When we have children, people rarely praise us and children rarely appreciate all that’s done for them. But one day the child blooms into womanhood or manhood. That is true joy. The Gospel reveals the importance of children to speak to us about what is really the most important thing in our lives: to love. The sacrifices of a mother/ father reveal God’s love for us.
And, when our natural parents might fail in showing that love, God sends other people to reflect the love that God wants us to experience. This is a challenge to us, because God may be calling you or me to show God’s love to another person and we fail to say YES, like Mary did. This is why sometimes we suffer as children, because others refuse to cooperate with God.
The age of Elizabeth points to the past, the days of the Old Testament, which prophesied about the future Messiah. Mary, of course, points to the present and future. Our past is important because our history gives us a sense of our importance: we are not a disposable commodity.
Mary’s ‘present’, then, is our ‘present’, now: when God reveals God’s closeness with us, God’s love for us. We celebrate Christmas every year to remind us that Christ is a present reality. And, therefore, we can look to the future with confidence through our faith, hope and charity. Charity being an expression of love that makes Christ ‘present’ again.

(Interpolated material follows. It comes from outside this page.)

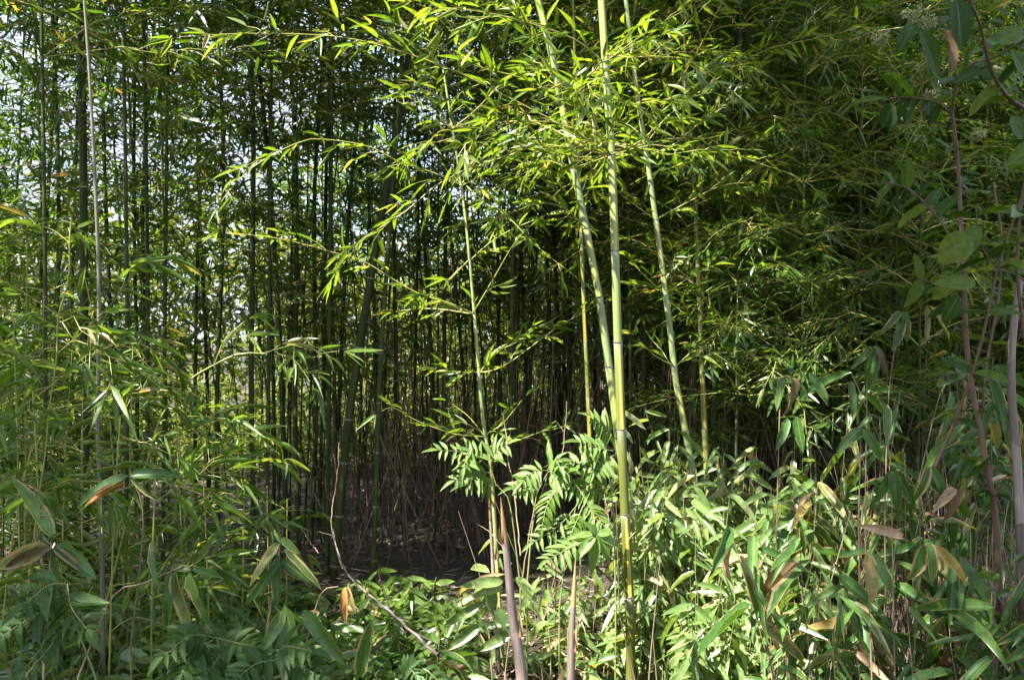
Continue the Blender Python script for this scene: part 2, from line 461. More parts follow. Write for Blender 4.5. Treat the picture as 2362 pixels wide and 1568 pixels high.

The Second reading reveals that the personal sacrifice of Christ for us, teaches us how to find meaning and true joy in our lives: not by words of sympathy for others, but by our big and small sacrifices for others, so they feel loved.
Many in the world blame others when things are not going well. It could be true. But, at a certain point, we must admit that the past cannot be changed, and we ourselves, must make the best of what we have: we cannot play the victim and expect to be happy or successful.
We cannot undo our past mistakes, or the mistakes of others against us. But, just as John the Baptist called many to repentance we, too, can choose to repent, to change direction, today. When we make sacrifices for others we are saying YES to carry Christ, as Mary did.
Hopefully, our practical love for others will cause them to feel the Spirit of God move in them, just as Elizabeth felt the presence of Christ when Mary visited her.